The active open source development community is another of Campsite’s strengths, says Arellanes. “The problem with turnkey systems is that media organizations rarely think past their 1.0 release — they spend all this time and effort reinventing the wheel with their turnkey system, and then six months down the road when there’s interest and demand on the part of their staff and readers for new features, the bosses say, ‘Yeah, but we already spent all this money to launch our site and we haven’t seen the return on that investment.’

“The worst situations occur when publishers get into terrible business arrangements with local solution providers who provide turnkey sites in return for either advertising trade-outs or joint ventures to manage the paper’s Web site. These are usually disastrous for all involved, and we try to make the case both to the papers and the providers that open source — and Campsite in particular — is a model that not only gives them a good base to build their news sites from, but it’s also a model that lets them spend their tight budgets on creating the features they really want.”

MDLF offers paid support services for organizations that wish to purchase it — with all proceeds going back into Campsite development — but runs free mailing lists and Web forums too, on which the development team itself participates.

Success stories

You can download source code tarballs of Campsite 3.0 from campware.org; instructions for installation are available in the online manual. But if you just want to test-drive Campsite, it is simpler to visit the live demo running at campsite-demo.campware.org, which permits guest access to the administrative back end as well as the front end.

The project maintains a list of media organizations that use Campsite for production work, which includes more than 70 sites in Europe, Africa, the Middle East, and North and South America.

Arellanes says that Campsite has been particularly successful in the countries of the former Yugoslavia. “One of the bigger organizations to use Campsite is a national news agency called Makfax in Skopje, Macedonia. They started using Campsite during our Media On Web project, and their site is now one of the top-visited sites in the country.

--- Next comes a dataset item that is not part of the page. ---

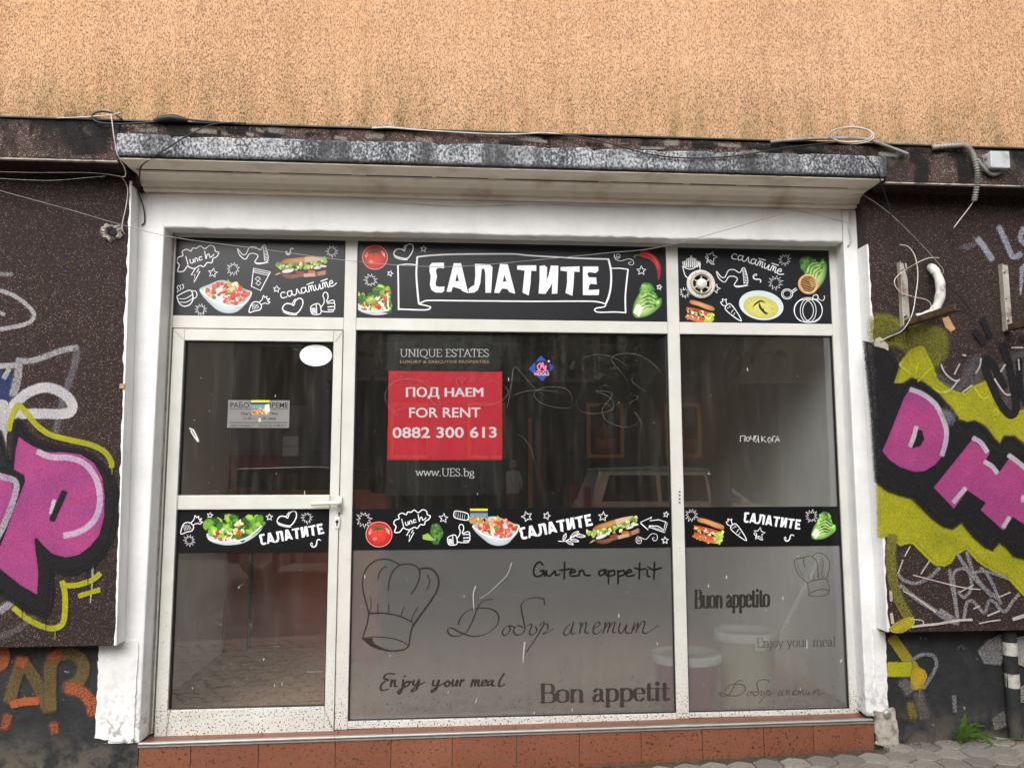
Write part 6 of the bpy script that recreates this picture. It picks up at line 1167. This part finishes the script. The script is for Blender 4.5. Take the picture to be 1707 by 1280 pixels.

The Media On Web team also helped them to provide the headlines for Firefox’s Macedonian localization — they take the place of the BBC headlines button.”

Ljuba Rankovic was the leader of Media On Web when Makfax transitioned its site over to Campsite. Before the move, he says, it served 700 pages per day. Now it serves upwards of 15,000, in two separate publications maintained in three languages.

Rankovic develops Campsite publications for commercial and nonprofit clients through the Belgrade-based Media Dots. Its clients, he says, find Campsite’s logic an ideal fit, along with its hierarchical content, scheduled publishing options, and flexibility in article types.

“We’ve been looking forward for Campsite 3.0 for long time and are now very happy to finally have it. It is big step forward for all Campsite users.” The elimination of C++ in favor of PHP not only makes coding the sites easier, he adds, but also opens the door to cheaper Web hosting services, thus lowering the cost to the publication.

Although MDLF’s mission is to assist media organizations in developing (or transitioning) countries, adds Arellanes, it believes Campsite is a good choice for media in the Western world too. He points to Fluter, based in Berlin, Germany. “Fluter is a project sponsored by the German government’s Bundeszentrale fur Politische Bildung [the Federal Agency for Civic Education], which promotes awareness of democracy and education on politics. Fluter was one of their first major forays into online content, and it has turned out to be a pretty big success.

“In fact,” he says, “that’s a large part of our strategy — we’ve provided a good framework for others to build on, and now we are hoping others will begin to ‘scratch their own itch’ and develop the features they find necessary. In this way we will have been able to provide the organizations we work with far more by using the open source model than we could have by promoting a proprietary approach.”